外電でみたのだが、ハマスが発射した850発のロケット弾を迎撃する様子を捉えたイスラエル側の市民が撮影した動画がすごい。(下記URLクリックで迎撃の動画へ)
https://twitter.com/i/status/1392185006966050817
イスラエル中部に住む人が5月11日夜にツイッターに投稿した動画には、夜空に閃光がまたたき、煙が上がる様子が捉えられている。平和なれした日本では花火と錯覚しそうだが、これはガザ地区から放たれた数百発のロケット弾を、イスラエルの防空システム「アイアンドーム」のミサイルが迎撃している光景だ。
イスラエル軍によると、イスラエルのミサイル迎撃用防空システムであるアイアンドームは、テルアビブの人口の多いエリアを狙ったロケット弾のうち90%の迎撃に成功したという。確かに映像では、おびただしい数のロケット弾が雨あられと飛来して来るが、画面左側(イスラエル側)に到達するのは殆どない。いろんな角度で飛来するがことごとく迎撃されている様子が分かるのだ。
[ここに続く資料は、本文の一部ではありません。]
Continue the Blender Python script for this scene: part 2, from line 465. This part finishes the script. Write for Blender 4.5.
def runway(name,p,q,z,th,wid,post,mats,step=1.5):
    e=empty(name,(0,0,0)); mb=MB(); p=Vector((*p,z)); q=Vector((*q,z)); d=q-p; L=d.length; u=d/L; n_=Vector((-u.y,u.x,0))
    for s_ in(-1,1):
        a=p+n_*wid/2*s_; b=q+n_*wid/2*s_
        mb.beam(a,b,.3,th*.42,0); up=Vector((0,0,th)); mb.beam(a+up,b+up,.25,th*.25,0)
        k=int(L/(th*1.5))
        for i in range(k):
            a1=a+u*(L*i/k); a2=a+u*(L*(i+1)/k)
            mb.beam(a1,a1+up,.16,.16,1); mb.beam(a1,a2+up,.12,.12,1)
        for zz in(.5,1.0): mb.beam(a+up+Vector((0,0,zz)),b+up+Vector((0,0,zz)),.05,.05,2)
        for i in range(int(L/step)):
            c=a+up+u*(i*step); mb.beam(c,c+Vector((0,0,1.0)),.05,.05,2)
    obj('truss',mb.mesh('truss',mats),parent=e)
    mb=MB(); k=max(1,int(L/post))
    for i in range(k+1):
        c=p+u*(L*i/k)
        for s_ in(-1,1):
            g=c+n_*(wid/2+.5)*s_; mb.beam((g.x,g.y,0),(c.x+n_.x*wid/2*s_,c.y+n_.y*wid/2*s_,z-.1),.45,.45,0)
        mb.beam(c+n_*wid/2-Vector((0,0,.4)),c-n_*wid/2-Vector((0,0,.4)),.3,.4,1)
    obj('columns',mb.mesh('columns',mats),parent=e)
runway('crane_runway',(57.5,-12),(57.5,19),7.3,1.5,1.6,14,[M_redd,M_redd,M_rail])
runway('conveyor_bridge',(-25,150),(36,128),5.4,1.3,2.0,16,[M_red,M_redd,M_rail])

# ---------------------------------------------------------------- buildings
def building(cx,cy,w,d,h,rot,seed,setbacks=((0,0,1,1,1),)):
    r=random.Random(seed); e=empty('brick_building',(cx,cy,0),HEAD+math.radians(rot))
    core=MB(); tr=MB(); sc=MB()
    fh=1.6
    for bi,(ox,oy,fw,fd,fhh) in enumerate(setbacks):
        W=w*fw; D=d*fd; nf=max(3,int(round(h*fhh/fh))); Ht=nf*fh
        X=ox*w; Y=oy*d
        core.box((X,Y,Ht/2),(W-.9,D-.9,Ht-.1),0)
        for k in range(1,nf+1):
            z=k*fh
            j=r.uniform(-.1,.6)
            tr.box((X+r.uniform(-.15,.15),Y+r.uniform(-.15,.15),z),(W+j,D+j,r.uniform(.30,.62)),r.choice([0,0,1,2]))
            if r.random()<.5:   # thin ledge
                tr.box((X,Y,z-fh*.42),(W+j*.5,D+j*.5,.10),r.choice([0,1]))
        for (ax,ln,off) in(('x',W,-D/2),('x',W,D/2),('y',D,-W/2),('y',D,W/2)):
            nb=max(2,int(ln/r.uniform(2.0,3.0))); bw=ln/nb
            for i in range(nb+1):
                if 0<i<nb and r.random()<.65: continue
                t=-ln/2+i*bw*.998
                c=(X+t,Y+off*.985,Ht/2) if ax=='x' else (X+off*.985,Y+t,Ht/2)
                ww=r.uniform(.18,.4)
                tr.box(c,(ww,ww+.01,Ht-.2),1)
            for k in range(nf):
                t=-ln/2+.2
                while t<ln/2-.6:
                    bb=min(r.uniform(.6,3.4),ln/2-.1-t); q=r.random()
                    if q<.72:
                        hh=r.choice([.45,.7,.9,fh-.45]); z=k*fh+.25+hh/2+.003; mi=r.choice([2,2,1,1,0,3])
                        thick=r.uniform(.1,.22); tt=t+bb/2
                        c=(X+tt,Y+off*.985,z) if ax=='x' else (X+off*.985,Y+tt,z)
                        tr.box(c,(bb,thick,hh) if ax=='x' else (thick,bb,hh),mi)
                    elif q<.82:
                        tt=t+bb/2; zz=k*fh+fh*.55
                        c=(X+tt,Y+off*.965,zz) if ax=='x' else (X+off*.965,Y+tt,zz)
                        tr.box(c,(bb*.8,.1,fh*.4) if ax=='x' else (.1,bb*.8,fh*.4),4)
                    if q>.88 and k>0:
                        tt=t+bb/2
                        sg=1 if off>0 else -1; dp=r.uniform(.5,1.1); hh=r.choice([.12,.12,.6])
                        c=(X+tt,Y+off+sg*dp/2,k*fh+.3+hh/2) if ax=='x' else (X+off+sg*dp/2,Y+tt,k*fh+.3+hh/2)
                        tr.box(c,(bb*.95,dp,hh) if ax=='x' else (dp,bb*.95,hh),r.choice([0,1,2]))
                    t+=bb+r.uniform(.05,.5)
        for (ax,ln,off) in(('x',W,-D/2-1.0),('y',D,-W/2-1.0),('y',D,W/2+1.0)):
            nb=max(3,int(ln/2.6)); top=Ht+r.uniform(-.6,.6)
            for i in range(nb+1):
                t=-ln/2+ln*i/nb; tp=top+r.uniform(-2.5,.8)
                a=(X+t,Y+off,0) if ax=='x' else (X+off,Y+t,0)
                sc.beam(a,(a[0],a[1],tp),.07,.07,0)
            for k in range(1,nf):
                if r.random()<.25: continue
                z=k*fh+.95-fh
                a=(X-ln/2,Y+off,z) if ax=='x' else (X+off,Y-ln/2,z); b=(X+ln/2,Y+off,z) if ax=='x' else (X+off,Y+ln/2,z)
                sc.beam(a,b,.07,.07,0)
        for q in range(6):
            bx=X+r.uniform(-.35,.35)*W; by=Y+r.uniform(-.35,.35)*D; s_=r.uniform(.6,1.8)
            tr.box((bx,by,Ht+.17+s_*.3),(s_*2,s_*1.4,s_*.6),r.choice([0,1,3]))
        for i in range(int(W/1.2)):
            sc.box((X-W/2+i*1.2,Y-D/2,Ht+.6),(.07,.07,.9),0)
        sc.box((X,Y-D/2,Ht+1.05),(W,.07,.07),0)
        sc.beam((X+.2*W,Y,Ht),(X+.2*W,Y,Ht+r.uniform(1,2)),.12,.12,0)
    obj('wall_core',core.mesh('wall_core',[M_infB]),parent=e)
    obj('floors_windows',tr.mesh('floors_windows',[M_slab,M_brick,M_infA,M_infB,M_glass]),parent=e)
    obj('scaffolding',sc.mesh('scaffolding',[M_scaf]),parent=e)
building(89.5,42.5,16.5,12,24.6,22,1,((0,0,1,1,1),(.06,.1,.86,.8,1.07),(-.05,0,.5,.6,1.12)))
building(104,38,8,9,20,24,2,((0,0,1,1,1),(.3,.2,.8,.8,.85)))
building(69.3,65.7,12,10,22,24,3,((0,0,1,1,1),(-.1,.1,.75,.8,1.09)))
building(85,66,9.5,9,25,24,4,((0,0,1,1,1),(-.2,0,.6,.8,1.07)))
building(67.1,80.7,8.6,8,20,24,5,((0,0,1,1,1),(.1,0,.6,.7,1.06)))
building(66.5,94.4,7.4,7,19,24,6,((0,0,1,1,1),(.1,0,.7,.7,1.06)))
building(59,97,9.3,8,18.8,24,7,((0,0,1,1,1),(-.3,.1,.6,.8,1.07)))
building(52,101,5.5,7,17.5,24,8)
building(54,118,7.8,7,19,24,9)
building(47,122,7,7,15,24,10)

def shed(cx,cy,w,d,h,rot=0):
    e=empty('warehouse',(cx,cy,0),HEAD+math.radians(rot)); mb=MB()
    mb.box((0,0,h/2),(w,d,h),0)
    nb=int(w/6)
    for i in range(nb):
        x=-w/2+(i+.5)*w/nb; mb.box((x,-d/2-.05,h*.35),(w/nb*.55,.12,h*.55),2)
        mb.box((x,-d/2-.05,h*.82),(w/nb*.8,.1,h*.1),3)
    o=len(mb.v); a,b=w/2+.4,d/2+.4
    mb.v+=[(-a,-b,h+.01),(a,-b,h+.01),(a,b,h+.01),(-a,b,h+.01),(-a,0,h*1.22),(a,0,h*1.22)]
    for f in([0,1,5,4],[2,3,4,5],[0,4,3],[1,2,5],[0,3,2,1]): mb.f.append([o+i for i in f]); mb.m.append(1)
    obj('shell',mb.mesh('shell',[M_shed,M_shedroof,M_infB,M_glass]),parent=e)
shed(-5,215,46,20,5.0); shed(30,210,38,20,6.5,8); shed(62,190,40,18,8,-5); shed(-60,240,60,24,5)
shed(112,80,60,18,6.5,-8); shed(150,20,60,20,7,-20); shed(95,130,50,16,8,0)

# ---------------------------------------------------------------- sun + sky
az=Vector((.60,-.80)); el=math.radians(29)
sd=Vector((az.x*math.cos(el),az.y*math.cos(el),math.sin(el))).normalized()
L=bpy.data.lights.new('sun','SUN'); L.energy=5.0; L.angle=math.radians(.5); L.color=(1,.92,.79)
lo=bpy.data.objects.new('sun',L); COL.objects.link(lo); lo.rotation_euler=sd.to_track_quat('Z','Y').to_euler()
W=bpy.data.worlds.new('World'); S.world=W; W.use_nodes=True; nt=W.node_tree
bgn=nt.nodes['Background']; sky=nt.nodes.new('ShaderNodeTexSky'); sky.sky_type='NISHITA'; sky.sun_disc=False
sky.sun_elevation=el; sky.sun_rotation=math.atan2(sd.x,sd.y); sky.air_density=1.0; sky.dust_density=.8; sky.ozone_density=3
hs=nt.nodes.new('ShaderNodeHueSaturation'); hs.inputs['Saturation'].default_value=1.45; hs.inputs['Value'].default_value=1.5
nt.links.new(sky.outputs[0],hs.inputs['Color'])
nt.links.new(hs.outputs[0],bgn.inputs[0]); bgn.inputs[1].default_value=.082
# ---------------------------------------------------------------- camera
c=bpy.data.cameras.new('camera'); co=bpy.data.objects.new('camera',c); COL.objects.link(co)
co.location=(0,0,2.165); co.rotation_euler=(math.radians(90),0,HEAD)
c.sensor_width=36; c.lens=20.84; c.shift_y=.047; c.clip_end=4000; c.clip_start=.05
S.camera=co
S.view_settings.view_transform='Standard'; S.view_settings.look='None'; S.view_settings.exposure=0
佐藤記者のレポートは昨年12月4日のこのブログでも「暗殺もAIで自動化の時代」として伝えた。ボディーガードに護られたイランの核科学者の車列をモサドが郊外で襲撃、現場に停車していた日産のピックアップに据え付けられていた無人機関銃で「「25センチしか離れていなかった同氏の妻は撃たず、ファクリザデ氏だけに20数発浴びせて殺害した」、うえ、3分間で全員消え失せたという驚異の手口だった。衛星経由でオンライン制御されていた上、高度なカメラとAIを使用していたと見られる。
「敵基地攻撃能力」を持つのは憲法上「是か非か」愚にもつかぬことにうつつを抜かす日本と違い、周囲皆敵に囲まれているイスラエルだけにすごいものだと、並外れた軍事力に感嘆した次第。